Absolute Value Examples

Teacher TeachingLet’s work through some examples so that we can better understand how to solve absolute value equations.

  1. Solve  the absolute value of x plus 3 equals 5.

First set up your two equations.

x + 3 = 5 or x + 3 = -5

Solving each of the equations we calculate that x = 2 and x = -8.

One important step that you can’t forget is to check your work. You may find that some solutions do not work in the original absolute value equation. In this case, if we plug x = 2 and x = -8 into the absolute value equation, we find both quantities satisfy the equation.

  1. Solve the absolute value of x plus 2 equals 2 x minus 10.

First set up your two equations.

x + 2 = 2x – 10 or x + 2 = -(2x – 10)

Solve each of the equations.

x + 2 = 2x – 10
2 = x – 10
x = 12

or

x + 2 = -(2x – 10)
x + 2 = -2x + 10
3x + 2 = 10
3x = 8
x equals eight thirds

Now check both answers in your original equation.
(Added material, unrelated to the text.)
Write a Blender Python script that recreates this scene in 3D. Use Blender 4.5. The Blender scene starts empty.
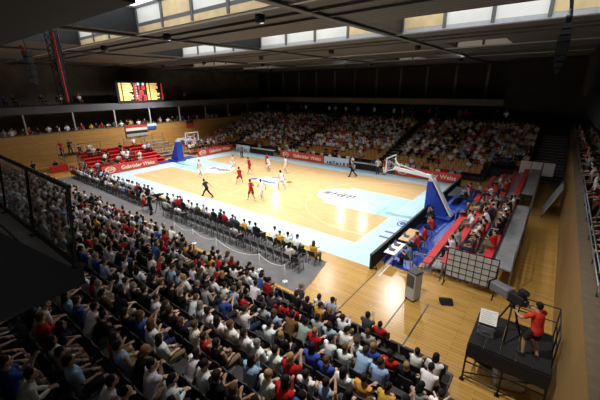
import bpy, bmesh, math, random
import numpy as np
from mathutils import Vector, Matrix

SC = bpy.context.scene
COL = SC.collection
RND = random.Random(7)
V = Vector

# ------------------------------------------------------------------ camera, sky, light, exposure
cam_d = bpy.data.cameras.new('camera')
cam_d.sensor_width = 36.0
cam_d.lens = 326.435 * 36.0 / 600.0
cam_d.clip_start = 0.05
cam_d.clip_end = 300
cam = bpy.data.objects.new('camera', cam_d)
COL.objects.link(cam)
CAM_P = V((22.451, -23.829, 9.027))
_yaw, _pit, _rol = -0.66169, -0.33119, -0.009845
_f = V((math.cos(_pit) * math.sin(_yaw), math.cos(_pit) * math.cos(_yaw), math.sin(_pit)))
_r0 = V((math.cos(_yaw), -math.sin(_yaw), 0))
_u0 = _r0.cross(_f)
CAM_R = _r0 * math.cos(_rol) + _u0 * math.sin(_rol)
CAM_U = -_r0 * math.sin(_rol) + _u0 * math.cos(_rol)
CAM_F = _f
cam.matrix_world = Matrix(((CAM_R.x, CAM_U.x, -_f.x, CAM_P.x), (CAM_R.y, CAM_U.y, -_f.y, CAM_P.y),
                           (CAM_R.z, CAM_U.z, -_f.z, CAM_P.z), (0, 0, 0, 1)))
SC.camera = cam

def project(p):
    d = V(p) - CAM_P
    z = d.dot(CAM_F)
    if z < 0.1:
        return None
    return 300 + 326.435 * d.dot(CAM_R) / z, 200 - 326.435 * d.dot(CAM_U) / z, z

w = bpy.data.worlds.new('daylight')
SC.world = w
w.use_nodes = True
w.node_tree.nodes['Background'].inputs[0].default_value = (0.93, 0.97, 1.0, 1)
w.node_tree.nodes['Background'].inputs[1].default_value = 2.6

SC.view_settings.view_transform = 'Standard'
SC.view_settings.look = 'None'
SC.view_settings.gamma = 1.0
SC.view_settings.use_curve_mapping = False
SC.view_settings.exposure = 0.0

FLOOD = []   # (position, aim, watts, cone degrees, row)
for _x, _y in ((-19.0, 21.6), (-10.5, 10.6), (-4.0, 21.4), (0.6, 20.5), (12.0, 20.6)):
    FLOOD.append(((_x, _y, 11.8), (_x * 0.7, 2.0, 0), 1300, 100, 'far'))
for _x, _y in ((-21.5, 2.6), (-12.5, 2.6), (-3, 2.6), (5.5, 2.6), (12.4, 4.6)):
    FLOOD.append(((_x, _y, 11.8), (_x * (0.97 if _x > -20 else 1.14), -1.2, 0), 4700 if _x > -20 else 7500, 106 if _x > -20 else 124, 'middle'))
for _x, _y in ((-14, -11.6), (-5.5, -11.6), (3, -11.6), (11, -11.9), (18.6, -17.6)):
    FLOOD.append(((_x, _y, 11.8), (_x * 0.96, _y + 4.4, 0), 3700, 108, 'near'))

# ------------------------------------------------------------------ materials
def lin(c):
    return tuple(((v / 255.0) / 12.92 if v / 255.0 <= 0.04045 else ((v / 255.0 + 0.055) / 1.055) ** 2.4) for v in c)

MATS = {}
def mat(name, rgb=(128, 128, 128), rough=0.6, metal=0.0, var=0.12, scale=6.0, emit=None, spec=0.5, alpha=None, coat=0.0):
    """procedural principled material: base colour broken up by a little object-space noise"""
    if name in MATS:
        return MATS[name]
    m = bpy.data.materials.new(name)
    m.use_nodes = True
    nt = m.node_tree
    b = nt.nodes['Principled BSDF']
    c = lin(rgb)
    if var > 0:
        tc = nt.nodes.new('ShaderNodeTexCoord')
        nz = nt.nodes.new('ShaderNodeTexNoise')
        nz.inputs['Scale'].default_value = scale
        nz.inputs['Detail'].default_value = 3
        rp = nt.nodes.new('ShaderNodeValToRGB')
        rp.color_ramp.elements[0].position = 0.3
        rp.color_ramp.elements[1].position = 0.7
        rp.color_ramp.elements[0].color = tuple(v * (1 - var) for v in c) + (1,)
        rp.color_ramp.elements[1].color = tuple(min(1, v * (1 + var)) for v in c) + (1,)
        nt.links.new(tc.outputs['Object'], nz.inputs['Vector'])
        nt.links.new(nz.outputs['Fac'], rp.inputs['Fac'])
        nt.links.new(rp.outputs['Color'], b.inputs['Base Color'])
    else:
        b.inputs['Base Color'].default_value = c + (1,)
    b.inputs['Roughness'].default_value = rough
    b.inputs['Metallic'].default_value = metal
    b.inputs['Specular IOR Level'].default_value = spec
    b.inputs['Coat Weight'].default_value = coat
    if emit:
        b.inputs['Emission Color'].default_value = lin(emit[0]) + (1,)
        b.inputs['Emission Strength'].default_value = emit[1]
    if alpha is not None:
        b.inputs['Transmission Weight'].default_value = alpha
    MATS[name] = m
    return m

def mat_tint(name, rough=0.85):
    """cloth, skin, hair: the object's own colour with a fine weave of noise"""
    if name in MATS:
        return MATS[name]
    m = bpy.data.materials.new(name)
    m.use_nodes = True
    nt = m.node_tree
    b = nt.nodes['Principled BSDF']
    oi = nt.nodes.new('ShaderNodeObjectInfo')
    tc = nt.nodes.new('ShaderNodeTexCoord')
    nz = nt.nodes.new('ShaderNodeTexNoise')
    nz.inputs['Scale'].default_value = 14
    mx = nt.nodes.new('ShaderNodeMix')
    mx.data_type = 'RGBA'
    mx.blend_type = 'MULTIPLY'
    mx.inputs['Factor'].default_value = 0.25
    nt.links.new(tc.outputs['Object'], nz.inputs['Vector'])
    nt.links.new(oi.outputs['Color'], mx.inputs['A'])
    nt.links.new(nz.outputs['Fac'], mx.inputs['B'])
    nt.links.new(mx.outputs['Result'], b.inputs['Base Color'])
    b.inputs['Roughness'].default_value = rough
    b.inputs['Specular IOR Level'].default_value = 0.25
    MATS[name] = m
    return m

def mat_attr(name, rough=0.85):
    """colour of each spectator / seat of a crowd comes from the mesh's colour attribute"""
    if name in MATS:
        return MATS[name]
    m = bpy.data.materials.new(name)
    m.use_nodes = True
    nt = m.node_tree
    b = nt.nodes['Principled BSDF']
    a = nt.nodes.new('ShaderNodeAttribute')
    a.attribute_name = 'Col'
    nt.links.new(a.outputs['Color'], b.inputs['Base Color'])
    b.inputs['Roughness'].default_value = rough
    b.inputs['Specular IOR Level'].default_value = 0.25
    MATS[name] = m
    return m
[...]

You will notice that x equals eight thirds does not work in the original equation. Therefore, x = 12 is the only answer.

  1. Solve the absolute value of x minus 3 equals negative 15.

Take a close look at this absolute value equation. Recall that an absolute value can never be negative. In this case, we are asked to solve a problem that is impossible to solve since the absolute value of x minus 3 equals negative 15 can never happen. Therefore, there is no solution to this problem.